Gentle manners, a kind disposition, and witty conversation, have been unexceptionably described as the leading traits of Shakspeare's character. One anecdote strongly in support of the truth of this relation has been currently credited: when Ben Jonson, at that time utterly unknown, offered his first play to the theatre, the managers were about to reject it with an ill-natured answer; but Shakspeare fortunately cast his eye upon it, and was so well pleased with what he saw at a first glance, that he took the manuscript home, read it, approved of it, and at once recommended both Jonson and his writings to the public.

The close of Shakspeare's life drew near in the manner which every man of sense will desire his to follow-retired at his ease,

and in competence, amidst a circle of his friends. Whatever may have been the frailties of his early days, he had the prudence to save a respectable fortune from the exertions of his maturer years, with which he returned to his native town, and bought a house and land, upon which he lived till his death : the residence was called New Place. He had the satisfaction of seeing two out of his three daughters decently married; a third died single; and, though the others left children, yet the family soon became extinct.

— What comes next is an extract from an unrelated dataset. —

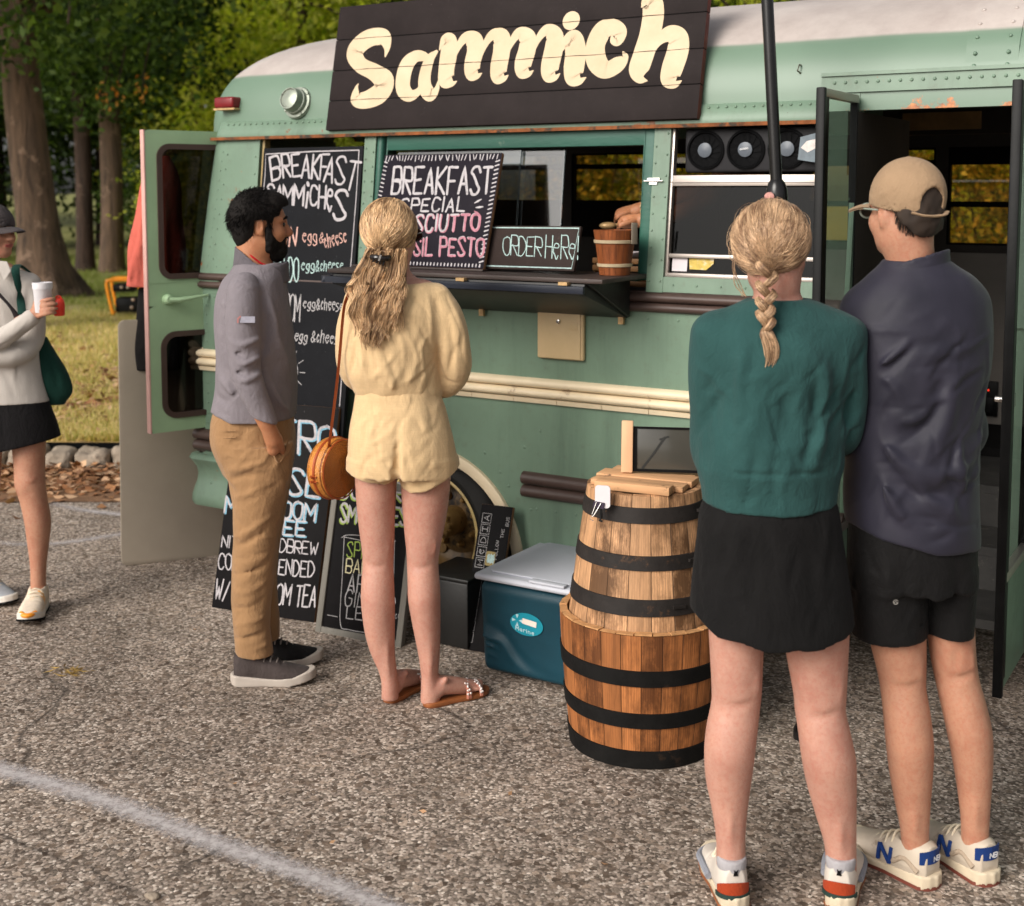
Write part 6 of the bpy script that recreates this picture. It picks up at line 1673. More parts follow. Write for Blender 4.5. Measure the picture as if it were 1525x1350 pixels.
# sweatshirt
F = Fld((-.27, -.20, .95), (.25, .27, 1.47), .0046)
F.add(loft(G.rows([(441, 1120, 1194, .058, -.005), (452, 1096, 1222, .068, -.005), (466, 1066, 1252, .078, -.005), (484, 1044, 1278, .092, -.008), (510, 1038, 1280, .108, -.01), (545, 1040, 1270, .118, -.01), (600, 1044, 1256, .122), (650, 1036, 1254, .126), (690, 1033, 1252, .128), (704, 1035, 1251, .126), (722, 1039, 1248, .122), (750, 1043, 1246, .118)])), 0)
F.add(G.ch([(1068, 502, -.005, .058), (1060, 560, .0, .054), (1060, 620, .03, .053), (1063, 672, .06, .052), (1090, 668, .13, .05), (1140, 650, .16, .045)]), .025)
F.add(G.ch([(1246, 504, -.005, .058), (1253, 545, -.004, .053), (1256, 600, .02, .050), (1252, 645, .05, .048), (1240, 652, .12, .05), (1190, 640, .16, .045)]), .018)
F.cut(loft(G.rows([(425, 1124, 1192, .050, -.003), (440, 1126, 1190, .050, -.003), (449, 1134, 1182, .045, .002)])), .006)
G.fold(F, [(1035, 702, -.07), (1060, 704, -.10), (1145, 708, -.13), (1230, 704, -.10), (1252, 700, -.07)], .006, -.005)
G.fold(F, [(1060, 498, -.06), (1100, 486, -.09), (1150, 484, -.10), (1200, 487, -.09), (1250, 505, -.06)], .004, -.003)     # yoke seam
for pts, w, d in (([(1252, 530), (1248, 590), (1232, 645)], .018, -.016), ([(1236, 560), (1236, 620), (1215, 690)], .020, .014), ([(1215, 600), (1210, 650), (1195, 700)], .016, -.008),
                  ([(1140, 540), (1120, 620), (1105, 695)], .024, .009), ([(1085, 520), (1080, 600), (1075, 690)], .022, -.009), ([(1110, 515), (1100, 560), (1095, 640)], .018, .007), ([(1175, 560), (1165, 640), (1160, 695)], .022, -.007), ([(1055, 560), (1060, 630), (1050, 690)], .02, .01),
                  ([(1190, 520), (1215, 545), (1240, 580)], .02, .009), ([(1100, 650), (1150, 672), (1210, 660)], .016, .006), ([(1270, 560, -.03), (1262, 610, -.03), (1270, 650, -.02)], .014, -.009), ([(1282, 590, -.0), (1270, 630, -.02), (1250, 655, -.03)], .012, .008),
                  ([(1044, 735, -.09), (1090, 738, -.11)], .012, .003)): G.fold(F, pts, w, d * 1.5, -.115)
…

The pleasurable wit and amiable good humour for which Shakspeare was eminent, naturally obtained for him an acquaintance with the gentry of the neighbourhood, which, once established, was soon confirmed by friendship. Of such intimacies a story is still preserved about Stratford, at the cost of one Mr. Combe, an old man, noted for his wealth and usury, with whom Shakspeare was very intimate. It happened one evening, amidst their common friends, that Combe observed in a laughing way, that he fancied Shakspeare meant to write his epitaph in the event of survivorship, and as it would be impossible for the subject of it to know what might be said of him after death, he desired the thing might be settled forthwith. Upon which Shakspeare called for a pen, and wrote these four verses, the satire of which is said to have stung the miser so bitterly, that he never could forget the night's pastime, nor forgive the chief actor in it:

Ten in the hundred lies here ingraved ;
'Tis a hundred to ten bis soul is not saved :
If any man ask, who lies in this tomb ?
Oh! Oh! quoth the Devil, 'tis my John a Combe.

Shakspeare died on his birth-day, in the 53d year of his age, and was buried in the north chancel of the great church at Stratford, where a good bust was placed to his memory. On the grave-stone beneath appear these doggerel lines :

Good friend, for Jesus' sake forbear
To dig the dust enclosed here:
Blessed be the man who spares these stones,
And cursed be he that moyes my bones.